高校の頃J-POPにハマって「演歌?(笑)」とか「もうそんなの聞いてるの?(笑)」
みたいに歌謡曲をバカにしていた。今思うとガキだった。毛髪もふさふさだったし。
俺と仲が良かったスギヤマは演歌が好きみたいで川中美幸だの、天童よしみだの、よく大衆向け歌謡曲を聴いていた。
俺は内心でバカにしてるだけじゃなく、堂々とスギヤマを罵倒したりもした。
スギヤマはIQが低い。俺に批判されても「難しいことわかんねえよ!」って笑って済ませようとする。
俺なら売られた喧嘩はディベートして完膚なきまでに論破してやるのに。
だけど、最近中年になってちょっと考えが変わってきた。さっきも言ったように、今までの俺はガキだったんだ。
思ったことすぐ言うロケンローラー的な要素があったが、ロケンローラーは責任を取らない(笑)それじゃダメなんだ!
話を戻すと、演歌の良さは歌詞の具体性にある。小節が効いていて、一言一言が心に響いてくる。
J-POPがIQ80~100向けに対して、歌謡曲つまり演歌は80~130ぐらいまで手中に収めている。
あれだけ毛嫌いして、見下していた演歌、歌謡曲が今では大好きになった。
価値観が一周して大人になったってことだと思う。
ただ正直スギヤマの事は今でもバカにしてる。
もしあいつがIQが高くて、「俺は音楽云々を語るなんて幼稚なことにリソース使うつもりはない。
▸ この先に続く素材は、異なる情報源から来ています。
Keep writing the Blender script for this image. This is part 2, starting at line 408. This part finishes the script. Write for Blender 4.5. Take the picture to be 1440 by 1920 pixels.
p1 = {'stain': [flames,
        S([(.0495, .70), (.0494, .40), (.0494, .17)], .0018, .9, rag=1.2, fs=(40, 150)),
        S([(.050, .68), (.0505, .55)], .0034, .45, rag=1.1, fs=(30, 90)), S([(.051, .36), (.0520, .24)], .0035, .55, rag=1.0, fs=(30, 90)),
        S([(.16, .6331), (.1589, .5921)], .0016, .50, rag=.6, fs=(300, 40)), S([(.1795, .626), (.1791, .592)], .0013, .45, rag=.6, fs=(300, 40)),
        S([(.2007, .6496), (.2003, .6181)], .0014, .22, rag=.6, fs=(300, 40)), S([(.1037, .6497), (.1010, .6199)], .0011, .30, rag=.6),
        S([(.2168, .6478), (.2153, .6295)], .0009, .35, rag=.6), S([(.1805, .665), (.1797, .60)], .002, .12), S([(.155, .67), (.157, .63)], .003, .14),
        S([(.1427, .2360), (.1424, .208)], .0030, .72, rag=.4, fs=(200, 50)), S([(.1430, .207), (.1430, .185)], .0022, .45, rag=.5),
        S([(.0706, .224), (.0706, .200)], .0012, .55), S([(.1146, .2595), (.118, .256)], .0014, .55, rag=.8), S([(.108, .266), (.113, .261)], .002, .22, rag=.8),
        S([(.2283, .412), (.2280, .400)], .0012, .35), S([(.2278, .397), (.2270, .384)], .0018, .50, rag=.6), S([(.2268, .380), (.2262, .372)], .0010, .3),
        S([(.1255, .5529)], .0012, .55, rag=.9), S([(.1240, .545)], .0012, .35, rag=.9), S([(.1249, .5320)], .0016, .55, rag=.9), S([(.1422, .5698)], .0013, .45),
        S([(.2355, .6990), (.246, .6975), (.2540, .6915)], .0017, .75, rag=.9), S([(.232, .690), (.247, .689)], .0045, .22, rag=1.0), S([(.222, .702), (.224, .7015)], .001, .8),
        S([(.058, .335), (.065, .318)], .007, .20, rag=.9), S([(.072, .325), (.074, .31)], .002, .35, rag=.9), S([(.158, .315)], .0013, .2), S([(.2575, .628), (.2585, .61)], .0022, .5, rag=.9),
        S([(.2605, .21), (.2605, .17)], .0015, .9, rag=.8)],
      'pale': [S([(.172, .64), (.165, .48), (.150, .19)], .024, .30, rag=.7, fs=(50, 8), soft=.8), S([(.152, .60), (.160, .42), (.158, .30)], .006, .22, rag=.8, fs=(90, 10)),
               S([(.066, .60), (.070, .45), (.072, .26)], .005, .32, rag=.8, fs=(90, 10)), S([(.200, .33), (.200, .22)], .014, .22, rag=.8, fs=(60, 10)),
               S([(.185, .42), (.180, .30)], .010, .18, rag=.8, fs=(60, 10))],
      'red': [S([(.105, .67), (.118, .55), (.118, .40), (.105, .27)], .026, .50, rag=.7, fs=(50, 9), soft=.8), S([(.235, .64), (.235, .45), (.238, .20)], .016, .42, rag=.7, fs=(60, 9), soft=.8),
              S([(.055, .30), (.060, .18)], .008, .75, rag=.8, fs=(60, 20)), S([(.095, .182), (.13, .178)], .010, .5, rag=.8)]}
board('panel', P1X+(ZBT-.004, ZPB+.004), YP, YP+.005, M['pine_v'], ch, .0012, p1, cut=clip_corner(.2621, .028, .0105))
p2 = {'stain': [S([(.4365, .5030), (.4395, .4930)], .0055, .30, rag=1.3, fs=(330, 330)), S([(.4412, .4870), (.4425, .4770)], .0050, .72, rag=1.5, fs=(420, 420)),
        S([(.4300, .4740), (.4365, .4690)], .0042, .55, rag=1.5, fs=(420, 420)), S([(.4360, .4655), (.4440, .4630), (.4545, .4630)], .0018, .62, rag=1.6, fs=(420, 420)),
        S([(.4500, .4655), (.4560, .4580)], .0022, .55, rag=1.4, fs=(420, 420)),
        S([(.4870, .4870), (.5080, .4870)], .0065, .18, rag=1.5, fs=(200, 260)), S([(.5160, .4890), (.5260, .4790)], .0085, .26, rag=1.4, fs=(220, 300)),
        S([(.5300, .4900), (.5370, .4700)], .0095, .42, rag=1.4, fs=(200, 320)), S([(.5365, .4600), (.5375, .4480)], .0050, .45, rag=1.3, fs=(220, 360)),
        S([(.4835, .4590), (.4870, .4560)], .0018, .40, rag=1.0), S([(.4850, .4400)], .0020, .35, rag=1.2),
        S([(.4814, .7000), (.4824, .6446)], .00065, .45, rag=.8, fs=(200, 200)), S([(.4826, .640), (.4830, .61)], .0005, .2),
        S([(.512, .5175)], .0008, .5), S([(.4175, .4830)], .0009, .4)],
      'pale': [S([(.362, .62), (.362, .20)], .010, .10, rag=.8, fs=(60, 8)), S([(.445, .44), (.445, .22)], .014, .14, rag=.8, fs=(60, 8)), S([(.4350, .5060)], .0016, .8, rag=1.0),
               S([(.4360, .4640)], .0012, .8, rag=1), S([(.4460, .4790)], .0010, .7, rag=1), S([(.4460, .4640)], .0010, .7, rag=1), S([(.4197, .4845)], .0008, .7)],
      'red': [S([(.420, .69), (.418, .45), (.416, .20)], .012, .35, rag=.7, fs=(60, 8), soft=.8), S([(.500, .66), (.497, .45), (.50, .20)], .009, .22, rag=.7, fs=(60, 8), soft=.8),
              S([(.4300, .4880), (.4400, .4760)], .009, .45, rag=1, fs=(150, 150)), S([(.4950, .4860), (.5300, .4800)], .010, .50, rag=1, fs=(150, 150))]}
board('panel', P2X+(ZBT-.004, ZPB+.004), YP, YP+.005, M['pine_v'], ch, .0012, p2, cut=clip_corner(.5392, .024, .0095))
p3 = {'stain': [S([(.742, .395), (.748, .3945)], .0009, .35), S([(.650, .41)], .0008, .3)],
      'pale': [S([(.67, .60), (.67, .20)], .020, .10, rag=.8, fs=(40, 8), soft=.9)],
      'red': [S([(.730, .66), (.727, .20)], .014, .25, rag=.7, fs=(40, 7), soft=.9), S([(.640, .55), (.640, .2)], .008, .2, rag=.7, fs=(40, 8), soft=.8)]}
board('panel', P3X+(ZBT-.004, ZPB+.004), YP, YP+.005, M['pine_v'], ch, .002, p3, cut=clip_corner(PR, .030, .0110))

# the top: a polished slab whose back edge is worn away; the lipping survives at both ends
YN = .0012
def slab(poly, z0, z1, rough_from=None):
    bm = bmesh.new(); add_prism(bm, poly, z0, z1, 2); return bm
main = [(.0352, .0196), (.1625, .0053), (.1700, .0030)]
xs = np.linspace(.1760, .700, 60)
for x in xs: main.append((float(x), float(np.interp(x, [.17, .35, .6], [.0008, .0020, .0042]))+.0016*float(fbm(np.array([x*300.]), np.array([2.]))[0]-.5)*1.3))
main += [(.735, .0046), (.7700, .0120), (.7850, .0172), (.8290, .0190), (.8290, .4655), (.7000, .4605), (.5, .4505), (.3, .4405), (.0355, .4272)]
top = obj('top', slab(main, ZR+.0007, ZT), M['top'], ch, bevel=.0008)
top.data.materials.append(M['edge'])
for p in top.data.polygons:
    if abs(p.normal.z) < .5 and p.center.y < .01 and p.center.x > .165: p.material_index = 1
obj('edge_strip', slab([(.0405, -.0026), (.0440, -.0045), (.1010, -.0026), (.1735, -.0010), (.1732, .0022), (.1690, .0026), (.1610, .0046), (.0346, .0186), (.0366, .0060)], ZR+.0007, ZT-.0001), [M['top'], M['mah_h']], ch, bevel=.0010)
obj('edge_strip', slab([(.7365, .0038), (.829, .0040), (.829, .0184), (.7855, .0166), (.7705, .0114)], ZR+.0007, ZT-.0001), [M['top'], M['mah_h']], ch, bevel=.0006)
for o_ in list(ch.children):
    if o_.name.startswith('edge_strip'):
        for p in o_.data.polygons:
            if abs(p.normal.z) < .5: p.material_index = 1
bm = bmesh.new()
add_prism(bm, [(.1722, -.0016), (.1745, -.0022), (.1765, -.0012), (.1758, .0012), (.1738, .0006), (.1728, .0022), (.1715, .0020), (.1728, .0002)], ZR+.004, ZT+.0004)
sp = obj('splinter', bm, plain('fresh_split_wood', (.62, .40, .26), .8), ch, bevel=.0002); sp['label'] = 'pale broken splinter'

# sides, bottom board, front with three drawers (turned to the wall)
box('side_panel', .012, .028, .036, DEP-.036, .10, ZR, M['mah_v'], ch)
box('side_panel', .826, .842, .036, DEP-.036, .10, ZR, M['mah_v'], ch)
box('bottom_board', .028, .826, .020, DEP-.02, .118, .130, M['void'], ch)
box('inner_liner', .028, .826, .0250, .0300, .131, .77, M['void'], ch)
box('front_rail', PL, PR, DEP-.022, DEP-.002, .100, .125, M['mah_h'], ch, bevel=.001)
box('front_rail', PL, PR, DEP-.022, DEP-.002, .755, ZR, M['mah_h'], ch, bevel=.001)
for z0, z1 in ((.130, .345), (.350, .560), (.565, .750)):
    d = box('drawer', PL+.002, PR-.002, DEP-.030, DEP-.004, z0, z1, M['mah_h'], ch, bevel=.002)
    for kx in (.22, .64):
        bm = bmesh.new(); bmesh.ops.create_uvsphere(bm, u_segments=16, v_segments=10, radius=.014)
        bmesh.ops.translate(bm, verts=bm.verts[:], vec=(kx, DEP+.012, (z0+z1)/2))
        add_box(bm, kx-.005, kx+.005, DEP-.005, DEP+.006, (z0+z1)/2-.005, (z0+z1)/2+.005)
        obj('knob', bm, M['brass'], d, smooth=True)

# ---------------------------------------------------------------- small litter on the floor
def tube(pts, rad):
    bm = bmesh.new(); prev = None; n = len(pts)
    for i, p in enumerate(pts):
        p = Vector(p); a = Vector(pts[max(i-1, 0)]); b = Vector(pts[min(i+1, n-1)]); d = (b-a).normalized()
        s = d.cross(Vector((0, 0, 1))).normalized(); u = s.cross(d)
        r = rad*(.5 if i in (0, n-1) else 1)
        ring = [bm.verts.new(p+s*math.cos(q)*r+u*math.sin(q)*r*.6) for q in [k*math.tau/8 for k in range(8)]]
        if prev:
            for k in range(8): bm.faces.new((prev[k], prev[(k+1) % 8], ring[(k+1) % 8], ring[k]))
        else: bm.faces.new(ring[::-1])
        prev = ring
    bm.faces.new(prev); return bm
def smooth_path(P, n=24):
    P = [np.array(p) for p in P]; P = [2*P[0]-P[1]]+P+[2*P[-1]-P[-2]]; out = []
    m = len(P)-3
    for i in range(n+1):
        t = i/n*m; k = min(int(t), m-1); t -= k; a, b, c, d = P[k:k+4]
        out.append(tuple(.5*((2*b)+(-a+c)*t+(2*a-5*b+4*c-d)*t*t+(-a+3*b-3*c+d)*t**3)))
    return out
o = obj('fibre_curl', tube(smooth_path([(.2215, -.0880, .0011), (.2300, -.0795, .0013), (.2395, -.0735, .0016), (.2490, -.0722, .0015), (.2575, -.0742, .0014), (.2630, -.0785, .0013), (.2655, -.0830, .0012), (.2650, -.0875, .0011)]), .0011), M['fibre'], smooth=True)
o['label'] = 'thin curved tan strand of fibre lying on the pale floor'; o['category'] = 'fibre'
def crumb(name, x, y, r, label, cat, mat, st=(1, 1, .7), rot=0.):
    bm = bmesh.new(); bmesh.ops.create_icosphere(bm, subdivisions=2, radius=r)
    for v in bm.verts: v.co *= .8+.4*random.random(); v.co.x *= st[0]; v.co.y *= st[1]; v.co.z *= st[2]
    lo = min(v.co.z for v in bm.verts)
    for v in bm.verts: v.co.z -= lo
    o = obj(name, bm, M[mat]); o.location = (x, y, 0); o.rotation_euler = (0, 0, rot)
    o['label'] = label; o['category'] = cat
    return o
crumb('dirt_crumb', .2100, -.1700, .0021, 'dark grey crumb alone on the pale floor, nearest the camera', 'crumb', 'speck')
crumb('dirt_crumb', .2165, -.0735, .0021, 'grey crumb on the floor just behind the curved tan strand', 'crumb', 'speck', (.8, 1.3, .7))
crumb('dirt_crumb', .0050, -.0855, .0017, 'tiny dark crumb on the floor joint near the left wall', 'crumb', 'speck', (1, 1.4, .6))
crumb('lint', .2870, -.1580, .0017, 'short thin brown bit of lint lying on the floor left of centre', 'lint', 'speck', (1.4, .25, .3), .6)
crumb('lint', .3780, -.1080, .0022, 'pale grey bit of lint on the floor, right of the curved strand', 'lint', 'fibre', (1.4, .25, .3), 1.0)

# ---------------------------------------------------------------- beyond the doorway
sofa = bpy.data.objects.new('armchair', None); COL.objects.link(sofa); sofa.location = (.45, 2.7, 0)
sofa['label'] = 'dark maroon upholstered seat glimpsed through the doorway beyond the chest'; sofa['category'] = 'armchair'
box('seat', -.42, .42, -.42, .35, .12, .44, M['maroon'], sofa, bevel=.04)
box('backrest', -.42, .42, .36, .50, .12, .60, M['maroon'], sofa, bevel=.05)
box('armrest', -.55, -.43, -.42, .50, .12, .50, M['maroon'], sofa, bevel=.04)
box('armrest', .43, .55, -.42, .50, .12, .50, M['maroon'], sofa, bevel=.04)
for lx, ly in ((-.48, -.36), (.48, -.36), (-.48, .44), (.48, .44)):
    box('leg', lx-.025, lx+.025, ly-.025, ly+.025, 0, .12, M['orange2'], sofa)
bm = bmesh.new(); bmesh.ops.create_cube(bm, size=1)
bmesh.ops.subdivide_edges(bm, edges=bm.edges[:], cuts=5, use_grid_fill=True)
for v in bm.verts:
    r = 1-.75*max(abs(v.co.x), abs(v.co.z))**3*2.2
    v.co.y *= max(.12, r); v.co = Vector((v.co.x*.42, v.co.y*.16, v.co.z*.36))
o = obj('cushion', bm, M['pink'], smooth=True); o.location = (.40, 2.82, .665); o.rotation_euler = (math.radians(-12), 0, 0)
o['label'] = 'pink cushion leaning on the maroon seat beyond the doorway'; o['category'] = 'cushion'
そんなのどうでもいい。適当に脳をリフレッシュさせられればそれでいい。だから演歌でいいんだ」
ぐらい言ってくれるならわかる。共感できる。
だが、あいつの場合は違う。あいつは単純に水木れいじが好きなんだ。
俺だって水木れいじは好きだ。だけど、そのやり方はスマートじゃないし、俺の哲学に反する。